### Work to do
Could you copy every line from the material below in which "part" appears?

### Data shown
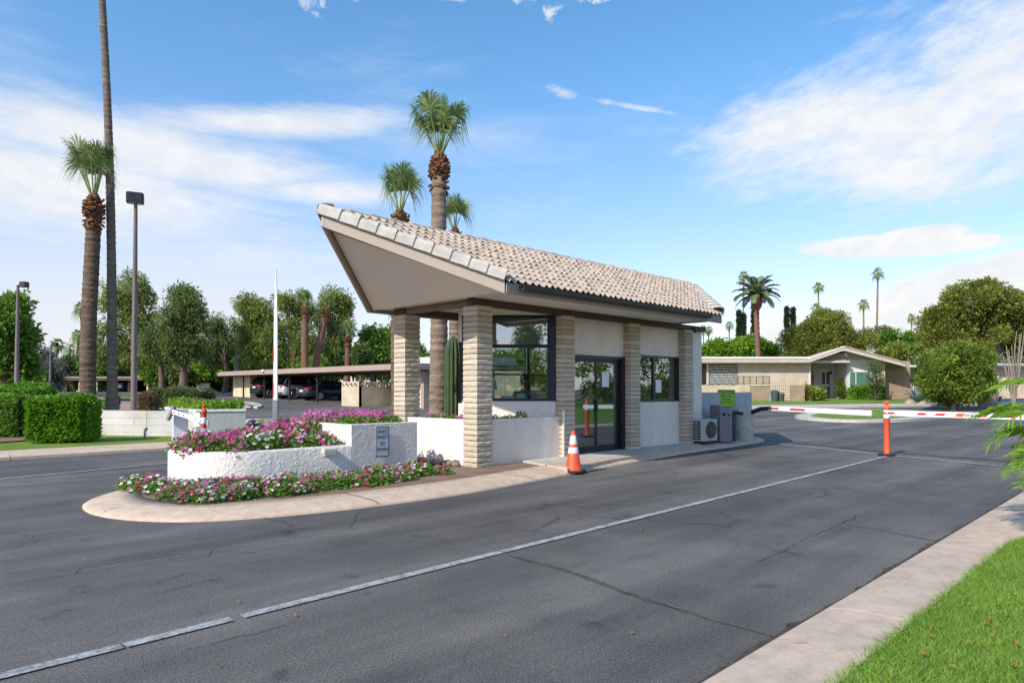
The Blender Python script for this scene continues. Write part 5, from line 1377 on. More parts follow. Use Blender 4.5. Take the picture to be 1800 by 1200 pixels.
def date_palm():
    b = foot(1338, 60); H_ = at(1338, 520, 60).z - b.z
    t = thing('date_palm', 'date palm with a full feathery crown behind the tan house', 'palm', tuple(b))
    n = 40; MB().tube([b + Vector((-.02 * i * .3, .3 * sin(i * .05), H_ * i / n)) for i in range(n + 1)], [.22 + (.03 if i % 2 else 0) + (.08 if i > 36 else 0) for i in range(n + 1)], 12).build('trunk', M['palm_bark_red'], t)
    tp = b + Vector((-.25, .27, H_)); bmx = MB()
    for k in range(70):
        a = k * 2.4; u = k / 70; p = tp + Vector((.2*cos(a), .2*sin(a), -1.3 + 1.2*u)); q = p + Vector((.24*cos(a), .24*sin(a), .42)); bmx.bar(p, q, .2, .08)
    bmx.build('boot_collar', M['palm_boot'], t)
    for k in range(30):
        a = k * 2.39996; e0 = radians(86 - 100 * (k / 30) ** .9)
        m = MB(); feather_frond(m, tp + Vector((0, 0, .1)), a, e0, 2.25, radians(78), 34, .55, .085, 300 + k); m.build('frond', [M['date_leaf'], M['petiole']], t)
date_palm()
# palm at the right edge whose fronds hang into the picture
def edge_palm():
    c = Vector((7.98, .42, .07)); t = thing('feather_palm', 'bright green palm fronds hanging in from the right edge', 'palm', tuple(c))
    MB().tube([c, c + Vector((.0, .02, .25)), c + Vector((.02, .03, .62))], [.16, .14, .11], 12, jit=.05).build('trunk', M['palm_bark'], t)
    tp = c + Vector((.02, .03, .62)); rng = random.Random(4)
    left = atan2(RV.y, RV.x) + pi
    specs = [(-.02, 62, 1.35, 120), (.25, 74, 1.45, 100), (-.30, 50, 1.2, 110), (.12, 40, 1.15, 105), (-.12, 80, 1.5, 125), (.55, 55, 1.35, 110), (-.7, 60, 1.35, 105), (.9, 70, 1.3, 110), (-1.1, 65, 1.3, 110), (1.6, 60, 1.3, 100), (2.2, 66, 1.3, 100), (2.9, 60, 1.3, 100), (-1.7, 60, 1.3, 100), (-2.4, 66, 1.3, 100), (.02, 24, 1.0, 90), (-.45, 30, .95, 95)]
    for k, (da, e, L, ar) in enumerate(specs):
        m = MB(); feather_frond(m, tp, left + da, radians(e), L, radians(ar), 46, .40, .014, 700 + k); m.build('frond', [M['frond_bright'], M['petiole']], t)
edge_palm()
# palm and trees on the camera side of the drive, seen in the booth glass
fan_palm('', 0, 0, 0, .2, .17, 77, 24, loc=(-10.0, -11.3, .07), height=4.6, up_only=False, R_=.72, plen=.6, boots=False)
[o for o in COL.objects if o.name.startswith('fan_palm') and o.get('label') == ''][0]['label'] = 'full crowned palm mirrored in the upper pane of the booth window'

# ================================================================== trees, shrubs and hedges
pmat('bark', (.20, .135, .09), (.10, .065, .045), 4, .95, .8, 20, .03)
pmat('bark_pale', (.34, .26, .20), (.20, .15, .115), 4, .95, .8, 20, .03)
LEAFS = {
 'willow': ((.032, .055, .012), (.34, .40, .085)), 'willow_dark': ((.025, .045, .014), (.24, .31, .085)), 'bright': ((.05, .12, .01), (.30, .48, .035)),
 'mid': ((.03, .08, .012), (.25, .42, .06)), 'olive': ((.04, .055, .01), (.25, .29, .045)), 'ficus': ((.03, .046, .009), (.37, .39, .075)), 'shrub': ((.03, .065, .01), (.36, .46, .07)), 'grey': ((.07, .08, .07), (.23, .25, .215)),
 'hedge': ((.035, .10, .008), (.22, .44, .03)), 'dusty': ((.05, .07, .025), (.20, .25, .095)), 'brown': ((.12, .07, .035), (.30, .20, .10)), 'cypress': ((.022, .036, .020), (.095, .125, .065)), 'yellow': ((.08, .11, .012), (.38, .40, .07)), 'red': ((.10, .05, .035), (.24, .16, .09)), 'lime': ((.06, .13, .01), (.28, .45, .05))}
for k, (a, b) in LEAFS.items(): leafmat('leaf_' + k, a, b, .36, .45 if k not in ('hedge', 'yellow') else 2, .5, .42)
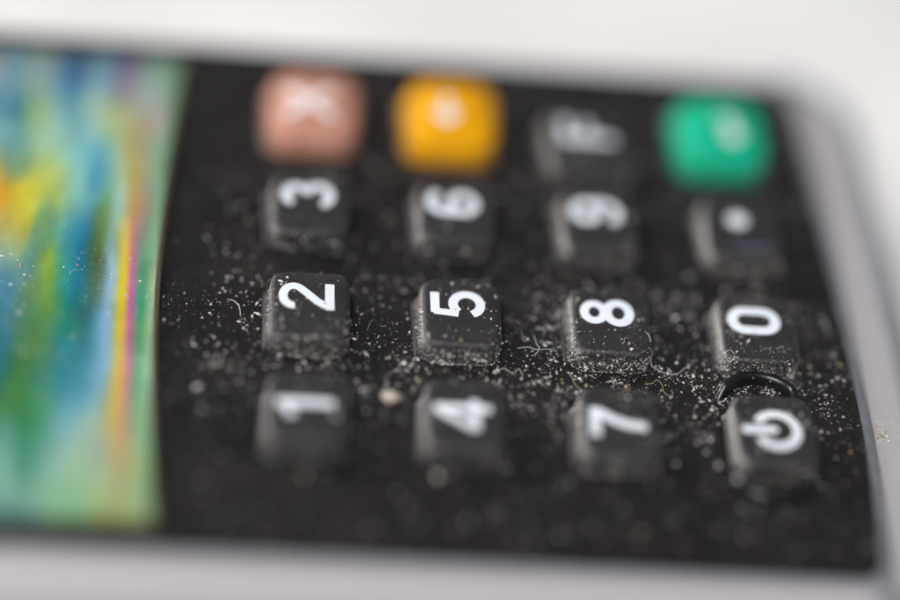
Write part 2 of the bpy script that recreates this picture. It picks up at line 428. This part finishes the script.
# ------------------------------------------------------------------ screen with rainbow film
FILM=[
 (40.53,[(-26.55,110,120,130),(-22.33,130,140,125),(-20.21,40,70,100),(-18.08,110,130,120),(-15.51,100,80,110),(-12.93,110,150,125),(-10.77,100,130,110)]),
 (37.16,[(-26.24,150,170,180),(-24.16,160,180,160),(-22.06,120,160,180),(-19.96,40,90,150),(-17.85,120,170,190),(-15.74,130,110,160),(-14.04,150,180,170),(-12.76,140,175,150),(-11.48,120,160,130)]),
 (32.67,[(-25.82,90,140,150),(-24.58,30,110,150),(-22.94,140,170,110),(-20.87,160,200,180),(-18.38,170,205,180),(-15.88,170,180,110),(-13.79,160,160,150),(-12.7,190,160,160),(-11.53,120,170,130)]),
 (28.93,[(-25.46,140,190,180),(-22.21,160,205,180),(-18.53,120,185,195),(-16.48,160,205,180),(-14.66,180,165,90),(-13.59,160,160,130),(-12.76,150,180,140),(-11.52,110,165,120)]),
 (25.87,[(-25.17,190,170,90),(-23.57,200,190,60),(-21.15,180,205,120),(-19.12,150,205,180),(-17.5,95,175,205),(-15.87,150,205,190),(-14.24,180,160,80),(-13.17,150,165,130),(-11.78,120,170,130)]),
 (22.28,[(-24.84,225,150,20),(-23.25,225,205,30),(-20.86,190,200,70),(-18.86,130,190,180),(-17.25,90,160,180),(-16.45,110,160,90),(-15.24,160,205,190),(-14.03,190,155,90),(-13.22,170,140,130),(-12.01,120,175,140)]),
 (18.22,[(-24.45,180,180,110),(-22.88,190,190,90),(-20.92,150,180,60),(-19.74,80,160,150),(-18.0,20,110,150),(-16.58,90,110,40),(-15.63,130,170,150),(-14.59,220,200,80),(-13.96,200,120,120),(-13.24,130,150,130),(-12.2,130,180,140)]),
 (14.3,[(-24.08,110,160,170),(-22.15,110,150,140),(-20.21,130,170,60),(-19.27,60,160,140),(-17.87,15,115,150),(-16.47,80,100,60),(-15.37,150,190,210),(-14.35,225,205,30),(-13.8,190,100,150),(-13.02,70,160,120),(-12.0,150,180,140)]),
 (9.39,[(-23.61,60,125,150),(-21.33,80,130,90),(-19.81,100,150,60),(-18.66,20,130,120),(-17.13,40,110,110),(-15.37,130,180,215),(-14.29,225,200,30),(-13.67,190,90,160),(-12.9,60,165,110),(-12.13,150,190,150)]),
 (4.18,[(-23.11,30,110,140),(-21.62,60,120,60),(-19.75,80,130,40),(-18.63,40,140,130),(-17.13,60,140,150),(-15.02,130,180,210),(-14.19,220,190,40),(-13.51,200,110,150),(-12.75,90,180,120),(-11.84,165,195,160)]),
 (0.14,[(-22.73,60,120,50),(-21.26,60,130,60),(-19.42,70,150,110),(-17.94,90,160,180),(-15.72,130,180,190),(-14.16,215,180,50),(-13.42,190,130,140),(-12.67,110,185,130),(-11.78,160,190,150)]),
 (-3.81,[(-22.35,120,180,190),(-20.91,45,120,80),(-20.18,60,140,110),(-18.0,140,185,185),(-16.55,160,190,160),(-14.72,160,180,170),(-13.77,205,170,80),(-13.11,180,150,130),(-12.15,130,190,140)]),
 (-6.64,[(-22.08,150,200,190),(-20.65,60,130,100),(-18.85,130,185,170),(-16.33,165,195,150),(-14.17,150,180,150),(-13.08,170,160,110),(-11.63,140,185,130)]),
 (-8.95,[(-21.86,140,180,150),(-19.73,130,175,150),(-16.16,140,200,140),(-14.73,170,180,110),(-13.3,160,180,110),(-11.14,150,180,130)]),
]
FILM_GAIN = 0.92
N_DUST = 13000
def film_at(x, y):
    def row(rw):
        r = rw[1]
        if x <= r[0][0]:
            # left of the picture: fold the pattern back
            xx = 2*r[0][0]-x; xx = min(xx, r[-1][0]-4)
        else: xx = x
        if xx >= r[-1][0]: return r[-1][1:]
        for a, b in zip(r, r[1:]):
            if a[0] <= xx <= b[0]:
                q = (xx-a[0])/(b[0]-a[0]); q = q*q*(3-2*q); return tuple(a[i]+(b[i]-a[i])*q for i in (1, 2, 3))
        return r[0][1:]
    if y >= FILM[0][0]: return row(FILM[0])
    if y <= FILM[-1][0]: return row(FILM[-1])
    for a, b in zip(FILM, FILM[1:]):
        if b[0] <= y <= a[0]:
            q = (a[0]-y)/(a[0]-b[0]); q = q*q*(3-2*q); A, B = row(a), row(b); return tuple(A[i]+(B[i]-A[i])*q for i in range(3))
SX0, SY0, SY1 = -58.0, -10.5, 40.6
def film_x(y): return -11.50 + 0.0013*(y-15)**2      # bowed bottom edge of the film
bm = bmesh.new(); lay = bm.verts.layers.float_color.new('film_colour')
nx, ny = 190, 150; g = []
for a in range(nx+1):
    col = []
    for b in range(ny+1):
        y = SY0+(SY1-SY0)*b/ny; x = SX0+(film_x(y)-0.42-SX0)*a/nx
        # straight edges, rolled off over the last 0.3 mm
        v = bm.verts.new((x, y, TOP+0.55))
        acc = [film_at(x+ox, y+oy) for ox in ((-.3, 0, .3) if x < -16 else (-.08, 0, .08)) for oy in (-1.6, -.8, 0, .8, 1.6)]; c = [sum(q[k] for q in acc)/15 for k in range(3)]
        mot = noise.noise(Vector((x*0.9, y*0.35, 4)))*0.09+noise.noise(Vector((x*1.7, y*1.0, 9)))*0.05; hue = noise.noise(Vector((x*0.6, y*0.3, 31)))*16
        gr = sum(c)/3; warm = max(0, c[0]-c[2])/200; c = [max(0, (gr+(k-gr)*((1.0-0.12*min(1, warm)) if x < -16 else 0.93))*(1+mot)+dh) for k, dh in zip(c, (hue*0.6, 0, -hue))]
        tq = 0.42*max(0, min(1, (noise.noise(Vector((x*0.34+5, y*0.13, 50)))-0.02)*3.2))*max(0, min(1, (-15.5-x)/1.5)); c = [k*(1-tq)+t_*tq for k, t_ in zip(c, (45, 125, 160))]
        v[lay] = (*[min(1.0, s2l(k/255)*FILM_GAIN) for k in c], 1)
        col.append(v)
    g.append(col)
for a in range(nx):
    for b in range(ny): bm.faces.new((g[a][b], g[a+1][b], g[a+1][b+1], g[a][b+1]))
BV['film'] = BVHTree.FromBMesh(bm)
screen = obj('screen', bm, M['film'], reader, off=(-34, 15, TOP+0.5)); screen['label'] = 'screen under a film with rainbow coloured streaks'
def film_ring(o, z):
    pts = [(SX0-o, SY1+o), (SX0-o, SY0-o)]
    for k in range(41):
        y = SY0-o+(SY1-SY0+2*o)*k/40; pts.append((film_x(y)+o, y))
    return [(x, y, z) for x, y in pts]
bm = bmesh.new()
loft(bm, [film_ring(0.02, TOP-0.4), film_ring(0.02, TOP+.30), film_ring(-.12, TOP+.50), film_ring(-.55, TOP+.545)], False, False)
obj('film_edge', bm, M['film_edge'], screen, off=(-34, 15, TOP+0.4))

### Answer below
The Blender Python script for this scene continues. Write part 5, from line 1377 on. More parts follow. Use Blender 4.5. Take the picture to be 1800 by 1200 pixels.
Write part 2 of the bpy script that recreates this picture. It picks up at line 428. This part finishes the script.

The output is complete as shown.